Asimo shows off dance moves
Asimo shows off dance moves
Written by Lucy Black   
Sunday, 02 October 2011

Honda's humanoid robot, Asimo, was demonstrating its latest abilities at the 2011 IEEE International Conference on Intelligent Robots and Systems recently held in San Francisco.

Scientists at the Honda Research Institute in Mountain View, California are working on robotics technologies to assist humans, aiming to improve  robot mobility and communication.  The surprise is that they are using the Kinect 3D sensor.  It seems that this low cost sensor is good enough to use with big as well as small robots.

Victor Ng-Thow-Hing, Behzad Dariush, and colleagues were at the 2011 IEEE International Conference on Intelligent Robots and Systems recently held in San Francisco where Spectrum captured this video demonstrating two recent advances.

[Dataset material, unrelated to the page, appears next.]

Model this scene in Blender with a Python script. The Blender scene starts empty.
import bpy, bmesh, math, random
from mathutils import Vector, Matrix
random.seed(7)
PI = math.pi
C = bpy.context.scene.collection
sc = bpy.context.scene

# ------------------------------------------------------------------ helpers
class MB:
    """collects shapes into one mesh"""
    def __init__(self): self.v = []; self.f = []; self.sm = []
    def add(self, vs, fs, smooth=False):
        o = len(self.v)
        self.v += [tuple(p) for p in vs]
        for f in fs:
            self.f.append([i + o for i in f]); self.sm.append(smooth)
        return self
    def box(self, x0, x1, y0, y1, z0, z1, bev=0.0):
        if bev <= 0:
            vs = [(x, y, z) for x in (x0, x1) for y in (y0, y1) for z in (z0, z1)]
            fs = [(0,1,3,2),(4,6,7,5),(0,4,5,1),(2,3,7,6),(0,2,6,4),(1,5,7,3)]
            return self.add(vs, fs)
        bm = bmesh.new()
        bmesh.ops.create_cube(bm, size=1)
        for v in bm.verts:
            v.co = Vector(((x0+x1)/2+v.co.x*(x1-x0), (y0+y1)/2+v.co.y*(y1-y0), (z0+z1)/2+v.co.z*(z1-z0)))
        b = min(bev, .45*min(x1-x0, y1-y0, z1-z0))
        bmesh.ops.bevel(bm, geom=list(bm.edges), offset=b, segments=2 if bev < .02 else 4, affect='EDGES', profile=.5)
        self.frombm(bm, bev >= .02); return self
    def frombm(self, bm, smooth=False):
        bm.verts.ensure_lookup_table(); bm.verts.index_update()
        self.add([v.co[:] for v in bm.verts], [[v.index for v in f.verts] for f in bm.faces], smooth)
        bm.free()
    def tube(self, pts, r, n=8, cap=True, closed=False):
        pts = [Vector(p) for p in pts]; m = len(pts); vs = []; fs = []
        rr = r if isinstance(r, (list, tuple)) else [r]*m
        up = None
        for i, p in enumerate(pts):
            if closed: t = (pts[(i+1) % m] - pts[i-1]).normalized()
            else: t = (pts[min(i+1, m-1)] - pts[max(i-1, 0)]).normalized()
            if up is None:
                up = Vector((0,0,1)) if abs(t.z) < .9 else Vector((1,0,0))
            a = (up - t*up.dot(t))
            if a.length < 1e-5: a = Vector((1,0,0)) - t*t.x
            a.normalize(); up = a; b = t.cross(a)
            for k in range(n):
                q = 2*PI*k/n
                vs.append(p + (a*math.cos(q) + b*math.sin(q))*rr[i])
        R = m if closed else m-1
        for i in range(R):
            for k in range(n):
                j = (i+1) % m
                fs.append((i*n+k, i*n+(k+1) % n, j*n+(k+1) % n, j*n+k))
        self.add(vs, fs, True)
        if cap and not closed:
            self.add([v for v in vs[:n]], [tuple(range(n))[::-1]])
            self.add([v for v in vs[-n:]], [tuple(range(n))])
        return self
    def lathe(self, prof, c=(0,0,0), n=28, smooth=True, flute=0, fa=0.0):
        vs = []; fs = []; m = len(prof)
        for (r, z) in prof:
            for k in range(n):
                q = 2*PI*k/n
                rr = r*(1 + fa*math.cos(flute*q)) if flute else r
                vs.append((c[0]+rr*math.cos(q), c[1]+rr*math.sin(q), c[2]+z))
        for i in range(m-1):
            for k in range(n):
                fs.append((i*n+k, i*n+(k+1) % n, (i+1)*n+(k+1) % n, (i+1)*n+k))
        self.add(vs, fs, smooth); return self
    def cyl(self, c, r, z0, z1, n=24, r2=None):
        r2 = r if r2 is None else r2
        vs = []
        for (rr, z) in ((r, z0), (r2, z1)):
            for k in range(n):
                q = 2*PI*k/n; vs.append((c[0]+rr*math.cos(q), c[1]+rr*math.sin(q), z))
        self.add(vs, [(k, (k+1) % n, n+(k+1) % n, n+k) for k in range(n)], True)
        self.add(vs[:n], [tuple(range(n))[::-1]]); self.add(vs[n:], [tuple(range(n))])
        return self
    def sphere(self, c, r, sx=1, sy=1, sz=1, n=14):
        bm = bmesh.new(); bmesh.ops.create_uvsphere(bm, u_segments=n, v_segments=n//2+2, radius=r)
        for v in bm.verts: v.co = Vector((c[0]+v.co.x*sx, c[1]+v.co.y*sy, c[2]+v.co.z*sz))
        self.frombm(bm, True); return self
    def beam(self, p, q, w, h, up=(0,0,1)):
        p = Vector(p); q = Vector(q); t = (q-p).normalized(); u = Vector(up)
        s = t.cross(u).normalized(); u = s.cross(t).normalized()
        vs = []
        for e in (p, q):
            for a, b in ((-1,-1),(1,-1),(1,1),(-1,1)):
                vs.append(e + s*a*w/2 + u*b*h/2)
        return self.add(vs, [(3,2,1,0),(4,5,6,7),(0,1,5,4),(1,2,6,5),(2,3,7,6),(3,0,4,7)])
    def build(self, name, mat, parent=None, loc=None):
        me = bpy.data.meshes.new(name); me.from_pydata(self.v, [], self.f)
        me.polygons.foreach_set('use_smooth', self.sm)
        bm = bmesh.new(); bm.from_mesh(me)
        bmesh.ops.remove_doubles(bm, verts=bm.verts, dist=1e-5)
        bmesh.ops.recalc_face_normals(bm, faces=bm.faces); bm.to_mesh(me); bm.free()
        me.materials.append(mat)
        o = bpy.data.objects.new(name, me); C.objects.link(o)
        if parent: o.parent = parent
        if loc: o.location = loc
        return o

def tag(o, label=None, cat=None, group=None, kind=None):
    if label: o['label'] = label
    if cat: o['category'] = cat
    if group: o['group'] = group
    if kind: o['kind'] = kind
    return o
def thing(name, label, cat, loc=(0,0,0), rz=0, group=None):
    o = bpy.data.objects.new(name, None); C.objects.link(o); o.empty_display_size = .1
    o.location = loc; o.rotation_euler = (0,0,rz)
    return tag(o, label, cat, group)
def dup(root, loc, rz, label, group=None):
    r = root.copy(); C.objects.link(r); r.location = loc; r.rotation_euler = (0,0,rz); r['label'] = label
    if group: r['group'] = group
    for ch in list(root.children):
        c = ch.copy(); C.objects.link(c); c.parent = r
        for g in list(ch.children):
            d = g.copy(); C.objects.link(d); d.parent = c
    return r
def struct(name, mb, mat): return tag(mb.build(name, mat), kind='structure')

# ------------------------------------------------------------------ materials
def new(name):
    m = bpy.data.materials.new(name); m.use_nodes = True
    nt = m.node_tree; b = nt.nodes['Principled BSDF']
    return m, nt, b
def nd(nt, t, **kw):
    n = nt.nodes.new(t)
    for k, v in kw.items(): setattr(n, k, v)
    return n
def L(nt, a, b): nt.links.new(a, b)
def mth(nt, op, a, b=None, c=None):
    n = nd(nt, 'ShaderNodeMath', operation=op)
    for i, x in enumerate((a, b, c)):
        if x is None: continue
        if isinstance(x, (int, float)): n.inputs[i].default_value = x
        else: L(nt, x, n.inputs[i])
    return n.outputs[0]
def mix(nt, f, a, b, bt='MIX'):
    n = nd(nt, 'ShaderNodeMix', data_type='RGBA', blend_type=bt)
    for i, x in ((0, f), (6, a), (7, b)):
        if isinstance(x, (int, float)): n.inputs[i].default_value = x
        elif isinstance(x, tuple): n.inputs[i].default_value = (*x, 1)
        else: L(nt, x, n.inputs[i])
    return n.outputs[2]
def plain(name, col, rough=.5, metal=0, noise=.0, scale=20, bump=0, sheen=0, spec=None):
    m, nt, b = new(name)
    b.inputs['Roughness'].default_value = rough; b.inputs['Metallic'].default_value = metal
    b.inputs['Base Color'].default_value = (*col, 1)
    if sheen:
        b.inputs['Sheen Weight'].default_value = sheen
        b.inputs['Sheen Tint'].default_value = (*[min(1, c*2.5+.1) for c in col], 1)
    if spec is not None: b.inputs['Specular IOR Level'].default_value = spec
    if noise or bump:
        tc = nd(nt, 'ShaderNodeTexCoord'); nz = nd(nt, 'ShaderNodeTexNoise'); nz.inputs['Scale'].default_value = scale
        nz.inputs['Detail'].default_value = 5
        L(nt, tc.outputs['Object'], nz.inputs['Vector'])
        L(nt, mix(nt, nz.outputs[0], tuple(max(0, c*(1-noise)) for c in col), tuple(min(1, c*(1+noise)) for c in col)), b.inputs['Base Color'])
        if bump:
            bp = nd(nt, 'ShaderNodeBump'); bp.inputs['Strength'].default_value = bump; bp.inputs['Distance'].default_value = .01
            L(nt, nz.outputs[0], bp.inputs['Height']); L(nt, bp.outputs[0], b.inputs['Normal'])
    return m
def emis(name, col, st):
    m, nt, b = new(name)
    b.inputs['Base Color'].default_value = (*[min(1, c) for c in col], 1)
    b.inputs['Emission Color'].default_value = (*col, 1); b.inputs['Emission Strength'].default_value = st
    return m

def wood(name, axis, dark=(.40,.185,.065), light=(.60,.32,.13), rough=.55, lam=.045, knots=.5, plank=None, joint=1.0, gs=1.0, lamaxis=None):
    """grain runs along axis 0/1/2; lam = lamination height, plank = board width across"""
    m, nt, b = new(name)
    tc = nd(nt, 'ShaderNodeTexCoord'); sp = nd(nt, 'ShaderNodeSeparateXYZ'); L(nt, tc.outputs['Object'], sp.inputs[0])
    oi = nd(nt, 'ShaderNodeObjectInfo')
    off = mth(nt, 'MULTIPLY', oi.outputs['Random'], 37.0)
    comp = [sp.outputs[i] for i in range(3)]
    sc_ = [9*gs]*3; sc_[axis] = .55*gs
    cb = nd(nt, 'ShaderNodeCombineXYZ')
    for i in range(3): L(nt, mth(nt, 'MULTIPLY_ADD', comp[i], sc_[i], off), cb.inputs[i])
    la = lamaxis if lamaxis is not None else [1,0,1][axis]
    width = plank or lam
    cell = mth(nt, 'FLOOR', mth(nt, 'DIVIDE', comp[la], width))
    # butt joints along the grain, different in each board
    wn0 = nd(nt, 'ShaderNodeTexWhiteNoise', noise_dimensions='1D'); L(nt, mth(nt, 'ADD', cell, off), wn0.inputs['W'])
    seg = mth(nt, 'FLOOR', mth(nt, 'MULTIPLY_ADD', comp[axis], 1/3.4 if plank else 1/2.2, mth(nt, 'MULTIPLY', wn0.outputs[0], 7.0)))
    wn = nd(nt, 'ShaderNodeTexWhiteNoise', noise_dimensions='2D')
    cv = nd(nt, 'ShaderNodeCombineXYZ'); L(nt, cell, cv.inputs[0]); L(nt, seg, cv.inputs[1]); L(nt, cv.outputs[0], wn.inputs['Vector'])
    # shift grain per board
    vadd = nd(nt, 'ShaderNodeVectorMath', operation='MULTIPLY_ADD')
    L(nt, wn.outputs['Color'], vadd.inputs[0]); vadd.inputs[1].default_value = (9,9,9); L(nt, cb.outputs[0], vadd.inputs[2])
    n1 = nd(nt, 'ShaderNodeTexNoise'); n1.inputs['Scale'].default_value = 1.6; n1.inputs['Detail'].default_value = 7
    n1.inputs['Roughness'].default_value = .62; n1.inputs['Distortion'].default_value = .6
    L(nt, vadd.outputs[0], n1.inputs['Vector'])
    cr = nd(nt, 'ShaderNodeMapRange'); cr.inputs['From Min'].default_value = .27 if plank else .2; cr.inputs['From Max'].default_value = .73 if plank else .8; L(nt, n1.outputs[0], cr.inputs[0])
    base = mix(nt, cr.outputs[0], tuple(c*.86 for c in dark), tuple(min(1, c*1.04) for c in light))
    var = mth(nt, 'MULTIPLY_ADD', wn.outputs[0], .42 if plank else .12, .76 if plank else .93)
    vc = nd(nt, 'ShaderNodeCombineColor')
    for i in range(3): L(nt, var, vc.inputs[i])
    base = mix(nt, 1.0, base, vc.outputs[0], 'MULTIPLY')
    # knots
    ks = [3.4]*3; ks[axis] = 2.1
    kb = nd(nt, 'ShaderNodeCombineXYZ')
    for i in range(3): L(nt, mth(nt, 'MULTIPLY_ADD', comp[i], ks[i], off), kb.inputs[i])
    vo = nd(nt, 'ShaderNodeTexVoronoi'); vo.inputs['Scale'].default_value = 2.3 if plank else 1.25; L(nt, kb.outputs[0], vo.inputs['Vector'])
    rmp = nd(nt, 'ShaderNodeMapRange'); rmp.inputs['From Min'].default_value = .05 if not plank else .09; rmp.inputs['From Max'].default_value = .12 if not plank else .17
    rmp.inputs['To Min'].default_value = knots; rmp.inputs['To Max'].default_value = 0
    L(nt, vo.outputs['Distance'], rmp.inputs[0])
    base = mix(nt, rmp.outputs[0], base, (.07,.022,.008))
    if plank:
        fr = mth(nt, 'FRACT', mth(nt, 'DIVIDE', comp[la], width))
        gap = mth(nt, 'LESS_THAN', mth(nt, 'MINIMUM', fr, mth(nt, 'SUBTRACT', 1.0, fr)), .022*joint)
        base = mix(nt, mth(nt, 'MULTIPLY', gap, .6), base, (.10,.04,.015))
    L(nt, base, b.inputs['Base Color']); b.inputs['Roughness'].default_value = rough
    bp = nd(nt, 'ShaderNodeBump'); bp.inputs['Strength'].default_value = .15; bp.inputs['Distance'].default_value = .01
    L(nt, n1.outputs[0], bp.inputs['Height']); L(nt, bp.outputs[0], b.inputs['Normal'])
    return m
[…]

At the start of the video, we see Asimo mimicking in real time the  movements of the human in the background. To achieve this the researchers use Microsoft's Kinect 3D sensor to track selected points on a person's upper body, and their software uses an inverse kinematics approach to generate control commands to make Asimo move.

The software prevents self collisions and excessive joint motions that might damage its system and is integrated with Asimo's whole-body controller in order to maintain balance. The researchers say that the ability of mimicking a person in real time could find applications in robot programming and interactive teleoperation, among other things.

You might well have seen similar displays based on using smaller robots such as the Nao but this is proof that the idea scales to larger robots and it looks even more impressive.

Later, the scientists explain how they're using gestures to improve Asimo's communication skills. They're developing a gesture-generating system that takes any input text and analyzes its grammatical structure, timing, and choice of word phrases to automatically generate movements for the robot. To make the behavior more realistic, the scientists used a vision system to capture humans performing various gestures, and then they incorporated these natural movements into their gesture-generating system.

Watching the video the upper body dance movements seem very naturalistic and it certainly seems that Asimo enjoys dancing.